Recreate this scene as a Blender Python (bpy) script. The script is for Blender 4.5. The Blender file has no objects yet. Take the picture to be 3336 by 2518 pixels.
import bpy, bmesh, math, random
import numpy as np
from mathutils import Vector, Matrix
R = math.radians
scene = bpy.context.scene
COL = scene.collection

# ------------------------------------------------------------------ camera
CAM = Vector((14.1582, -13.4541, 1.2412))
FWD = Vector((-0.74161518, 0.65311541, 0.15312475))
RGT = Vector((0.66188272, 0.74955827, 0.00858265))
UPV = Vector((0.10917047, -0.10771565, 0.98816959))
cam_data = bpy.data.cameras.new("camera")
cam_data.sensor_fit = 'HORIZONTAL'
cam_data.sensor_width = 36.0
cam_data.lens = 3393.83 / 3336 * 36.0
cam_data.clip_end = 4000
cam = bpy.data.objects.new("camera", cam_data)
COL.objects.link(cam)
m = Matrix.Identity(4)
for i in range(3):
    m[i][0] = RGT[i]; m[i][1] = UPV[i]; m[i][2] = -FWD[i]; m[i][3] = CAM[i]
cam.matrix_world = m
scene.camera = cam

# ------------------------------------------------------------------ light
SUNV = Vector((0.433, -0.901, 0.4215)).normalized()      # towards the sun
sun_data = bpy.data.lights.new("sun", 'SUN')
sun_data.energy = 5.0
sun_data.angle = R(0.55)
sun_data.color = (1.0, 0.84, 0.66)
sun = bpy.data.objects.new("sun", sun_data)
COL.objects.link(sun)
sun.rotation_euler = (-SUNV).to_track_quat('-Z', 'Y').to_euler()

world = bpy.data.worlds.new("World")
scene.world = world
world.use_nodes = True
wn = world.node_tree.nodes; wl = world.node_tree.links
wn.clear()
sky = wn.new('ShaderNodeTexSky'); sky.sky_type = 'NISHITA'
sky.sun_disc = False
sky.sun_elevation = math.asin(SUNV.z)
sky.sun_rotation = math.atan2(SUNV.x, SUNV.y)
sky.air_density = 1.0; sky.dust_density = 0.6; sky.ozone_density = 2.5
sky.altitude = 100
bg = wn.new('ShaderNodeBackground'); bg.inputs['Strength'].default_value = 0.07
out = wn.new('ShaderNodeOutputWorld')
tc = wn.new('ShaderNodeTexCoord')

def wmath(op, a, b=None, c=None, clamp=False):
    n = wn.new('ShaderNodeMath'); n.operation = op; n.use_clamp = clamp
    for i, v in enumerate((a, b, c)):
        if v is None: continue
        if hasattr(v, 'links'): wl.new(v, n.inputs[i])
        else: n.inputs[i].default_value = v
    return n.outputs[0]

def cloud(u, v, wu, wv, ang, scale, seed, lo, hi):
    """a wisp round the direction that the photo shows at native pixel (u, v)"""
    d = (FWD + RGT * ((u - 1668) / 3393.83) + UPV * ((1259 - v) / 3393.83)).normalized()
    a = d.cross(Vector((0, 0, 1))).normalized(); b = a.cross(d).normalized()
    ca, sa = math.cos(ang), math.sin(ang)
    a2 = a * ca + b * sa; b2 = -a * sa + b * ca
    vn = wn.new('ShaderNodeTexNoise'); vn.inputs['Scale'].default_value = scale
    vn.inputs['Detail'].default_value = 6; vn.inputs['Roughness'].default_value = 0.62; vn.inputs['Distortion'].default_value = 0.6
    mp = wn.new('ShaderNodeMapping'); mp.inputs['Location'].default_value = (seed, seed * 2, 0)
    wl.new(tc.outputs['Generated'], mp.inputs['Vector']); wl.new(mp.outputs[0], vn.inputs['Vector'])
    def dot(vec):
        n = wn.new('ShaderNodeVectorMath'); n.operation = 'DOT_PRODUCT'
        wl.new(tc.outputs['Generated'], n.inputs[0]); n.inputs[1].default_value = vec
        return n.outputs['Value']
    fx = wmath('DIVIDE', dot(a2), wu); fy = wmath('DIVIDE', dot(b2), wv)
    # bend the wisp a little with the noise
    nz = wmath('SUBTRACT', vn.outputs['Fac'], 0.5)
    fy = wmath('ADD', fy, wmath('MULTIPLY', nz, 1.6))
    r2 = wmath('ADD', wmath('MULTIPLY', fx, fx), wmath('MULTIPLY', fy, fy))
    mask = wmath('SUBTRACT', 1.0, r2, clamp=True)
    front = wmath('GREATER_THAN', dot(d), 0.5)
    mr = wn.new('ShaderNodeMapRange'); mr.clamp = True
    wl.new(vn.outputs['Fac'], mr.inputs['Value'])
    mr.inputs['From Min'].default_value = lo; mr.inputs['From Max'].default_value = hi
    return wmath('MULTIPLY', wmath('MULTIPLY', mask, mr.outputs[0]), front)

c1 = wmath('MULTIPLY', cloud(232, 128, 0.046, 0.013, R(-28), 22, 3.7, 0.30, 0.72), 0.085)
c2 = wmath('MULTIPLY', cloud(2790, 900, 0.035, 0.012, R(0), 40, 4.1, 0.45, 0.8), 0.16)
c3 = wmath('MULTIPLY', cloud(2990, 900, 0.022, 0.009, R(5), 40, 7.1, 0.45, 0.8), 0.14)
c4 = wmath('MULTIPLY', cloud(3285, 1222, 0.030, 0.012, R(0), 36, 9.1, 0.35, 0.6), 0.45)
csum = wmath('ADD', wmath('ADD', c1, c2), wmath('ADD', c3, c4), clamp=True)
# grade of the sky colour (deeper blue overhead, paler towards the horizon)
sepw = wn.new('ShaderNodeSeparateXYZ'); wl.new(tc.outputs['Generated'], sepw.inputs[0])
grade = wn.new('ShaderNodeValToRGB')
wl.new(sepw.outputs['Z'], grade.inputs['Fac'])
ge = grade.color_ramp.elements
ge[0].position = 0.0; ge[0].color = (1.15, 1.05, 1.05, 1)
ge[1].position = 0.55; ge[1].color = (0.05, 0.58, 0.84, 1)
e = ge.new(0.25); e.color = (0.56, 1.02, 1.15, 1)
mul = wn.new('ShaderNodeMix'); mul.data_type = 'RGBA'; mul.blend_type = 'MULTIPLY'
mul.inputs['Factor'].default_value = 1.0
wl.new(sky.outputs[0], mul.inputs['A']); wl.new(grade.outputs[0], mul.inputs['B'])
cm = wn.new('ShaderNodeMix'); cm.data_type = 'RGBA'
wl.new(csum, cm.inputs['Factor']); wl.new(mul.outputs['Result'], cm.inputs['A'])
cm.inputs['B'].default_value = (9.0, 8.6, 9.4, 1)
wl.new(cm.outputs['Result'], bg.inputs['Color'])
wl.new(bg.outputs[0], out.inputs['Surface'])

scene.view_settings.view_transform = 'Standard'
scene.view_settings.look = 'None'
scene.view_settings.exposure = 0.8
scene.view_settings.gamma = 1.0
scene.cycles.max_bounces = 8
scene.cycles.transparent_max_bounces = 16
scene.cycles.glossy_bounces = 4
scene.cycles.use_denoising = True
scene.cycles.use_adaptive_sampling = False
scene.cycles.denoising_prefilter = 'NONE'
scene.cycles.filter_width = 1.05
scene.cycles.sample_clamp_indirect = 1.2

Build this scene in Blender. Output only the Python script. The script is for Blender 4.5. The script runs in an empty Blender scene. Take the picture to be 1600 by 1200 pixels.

# [PROBLEM]
Write all of the records out again exactly.

# [TASK RESULT]
Recreate this scene as a Blender Python (bpy) script. The script is for Blender 4.5. The Blender file has no objects yet. Take the picture to be 3336 by 2518 pixels.
import bpy, bmesh, math, random
import numpy as np
from mathutils import Vector, Matrix
R = math.radians
scene = bpy.context.scene
COL = scene.collection

# ------------------------------------------------------------------ camera
CAM = Vector((14.1582, -13.4541, 1.2412))
FWD = Vector((-0.74161518, 0.65311541, 0.15312475))
RGT = Vector((0.66188272, 0.74955827, 0.00858265))
UPV = Vector((0.10917047, -0.10771565, 0.98816959))
cam_data = bpy.data.cameras.new("camera")
cam_data.sensor_fit = 'HORIZONTAL'
cam_data.sensor_width = 36.0
cam_data.lens = 3393.83 / 3336 * 36.0
cam_data.clip_end = 4000
cam = bpy.data.objects.new("camera", cam_data)
COL.objects.link(cam)
m = Matrix.Identity(4)
for i in range(3):
    m[i][0] = RGT[i]; m[i][1] = UPV[i]; m[i][2] = -FWD[i]; m[i][3] = CAM[i]
cam.matrix_world = m
scene.camera = cam

# ------------------------------------------------------------------ light
SUNV = Vector((0.433, -0.901, 0.4215)).normalized()      # towards the sun
sun_data = bpy.data.lights.new("sun", 'SUN')
sun_data.energy = 5.0
sun_data.angle = R(0.55)
sun_data.color = (1.0, 0.84, 0.66)
sun = bpy.data.objects.new("sun", sun_data)
COL.objects.link(sun)
sun.rotation_euler = (-SUNV).to_track_quat('-Z', 'Y').to_euler()

world = bpy.data.worlds.new("World")
scene.world = world
world.use_nodes = True
wn = world.node_tree.nodes; wl = world.node_tree.links
wn.clear()
sky = wn.new('ShaderNodeTexSky'); sky.sky_type = 'NISHITA'
sky.sun_disc = False
sky.sun_elevation = math.asin(SUNV.z)
sky.sun_rotation = math.atan2(SUNV.x, SUNV.y)
sky.air_density = 1.0; sky.dust_density = 0.6; sky.ozone_density = 2.5
sky.altitude = 100
bg = wn.new('ShaderNodeBackground'); bg.inputs['Strength'].default_value = 0.07
out = wn.new('ShaderNodeOutputWorld')
tc = wn.new('ShaderNodeTexCoord')

def wmath(op, a, b=None, c=None, clamp=False):
    n = wn.new('ShaderNodeMath'); n.operation = op; n.use_clamp = clamp
    for i, v in enumerate((a, b, c)):
        if v is None: continue
        if hasattr(v, 'links'): wl.new(v, n.inputs[i])
        else: n.inputs[i].default_value = v
    return n.outputs[0]

def cloud(u, v, wu, wv, ang, scale, seed, lo, hi):
    """a wisp round the direction that the photo shows at native pixel (u, v)"""
    d = (FWD + RGT * ((u - 1668) / 3393.83) + UPV * ((1259 - v) / 3393.83)).normalized()
    a = d.cross(Vector((0, 0, 1))).normalized(); b = a.cross(d).normalized()
    ca, sa = math.cos(ang), math.sin(ang)
    a2 = a * ca + b * sa; b2 = -a * sa + b * ca
    vn = wn.new('ShaderNodeTexNoise'); vn.inputs['Scale'].default_value = scale
    vn.inputs['Detail'].default_value = 6; vn.inputs['Roughness'].default_value = 0.62; vn.inputs['Distortion'].default_value = 0.6
    mp = wn.new('ShaderNodeMapping'); mp.inputs['Location'].default_value = (seed, seed * 2, 0)
    wl.new(tc.outputs['Generated'], mp.inputs['Vector']); wl.new(mp.outputs[0], vn.inputs['Vector'])
    def dot(vec):
        n = wn.new('ShaderNodeVectorMath'); n.operation = 'DOT_PRODUCT'
        wl.new(tc.outputs['Generated'], n.inputs[0]); n.inputs[1].default_value = vec
        return n.outputs['Value']
    fx = wmath('DIVIDE', dot(a2), wu); fy = wmath('DIVIDE', dot(b2), wv)
    # bend the wisp a little with the noise
    nz = wmath('SUBTRACT', vn.outputs['Fac'], 0.5)
    fy = wmath('ADD', fy, wmath('MULTIPLY', nz, 1.6))
    r2 = wmath('ADD', wmath('MULTIPLY', fx, fx), wmath('MULTIPLY', fy, fy))
    mask = wmath('SUBTRACT', 1.0, r2, clamp=True)
    front = wmath('GREATER_THAN', dot(d), 0.5)
    mr = wn.new('ShaderNodeMapRange'); mr.clamp = True
    wl.new(vn.outputs['Fac'], mr.inputs['Value'])
    mr.inputs['From Min'].default_value = lo; mr.inputs['From Max'].default_value = hi
    return wmath('MULTIPLY', wmath('MULTIPLY', mask, mr.outputs[0]), front)

c1 = wmath('MULTIPLY', cloud(232, 128, 0.046, 0.013, R(-28), 22, 3.7, 0.30, 0.72), 0.085)
c2 = wmath('MULTIPLY', cloud(2790, 900, 0.035, 0.012, R(0), 40, 4.1, 0.45, 0.8), 0.16)
c3 = wmath('MULTIPLY', cloud(2990, 900, 0.022, 0.009, R(5), 40, 7.1, 0.45, 0.8), 0.14)
c4 = wmath('MULTIPLY', cloud(3285, 1222, 0.030, 0.012, R(0), 36, 9.1, 0.35, 0.6), 0.45)
csum = wmath('ADD', wmath('ADD', c1, c2), wmath('ADD', c3, c4), clamp=True)
# grade of the sky colour (deeper blue overhead, paler towards the horizon)
sepw = wn.new('ShaderNodeSeparateXYZ'); wl.new(tc.outputs['Generated'], sepw.inputs[0])
grade = wn.new('ShaderNodeValToRGB')
wl.new(sepw.outputs['Z'], grade.inputs['Fac'])
ge = grade.color_ramp.elements
ge[0].position = 0.0; ge[0].color = (1.15, 1.05, 1.05, 1)
ge[1].position = 0.55; ge[1].color = (0.05, 0.58, 0.84, 1)
e = ge.new(0.25); e.color = (0.56, 1.02, 1.15, 1)
mul = wn.new('ShaderNodeMix'); mul.data_type = 'RGBA'; mul.blend_type = 'MULTIPLY'
mul.inputs['Factor'].default_value = 1.0
wl.new(sky.outputs[0], mul.inputs['A']); wl.new(grade.outputs[0], mul.inputs['B'])
cm = wn.new('ShaderNodeMix'); cm.data_type = 'RGBA'
wl.new(csum, cm.inputs['Factor']); wl.new(mul.outputs['Result'], cm.inputs['A'])
cm.inputs['B'].default_value = (9.0, 8.6, 9.4, 1)
wl.new(cm.outputs['Result'], bg.inputs['Color'])
wl.new(bg.outputs[0], out.inputs['Surface'])

scene.view_settings.view_transform = 'Standard'
scene.view_settings.look = 'None'
scene.view_settings.exposure = 0.8
scene.view_settings.gamma = 1.0
scene.cycles.max_bounces = 8
scene.cycles.transparent_max_bounces = 16
scene.cycles.glossy_bounces = 4
scene.cycles.use_denoising = True
scene.cycles.use_adaptive_sampling = False
scene.cycles.denoising_prefilter = 'NONE'
scene.cycles.filter_width = 1.05
scene.cycles.sample_clamp_indirect = 1.2

Build this scene in Blender. Output only the Python script. The script is for Blender 4.5. The script runs in an empty Blender scene. Take the picture to be 1600 by 1200 pixels.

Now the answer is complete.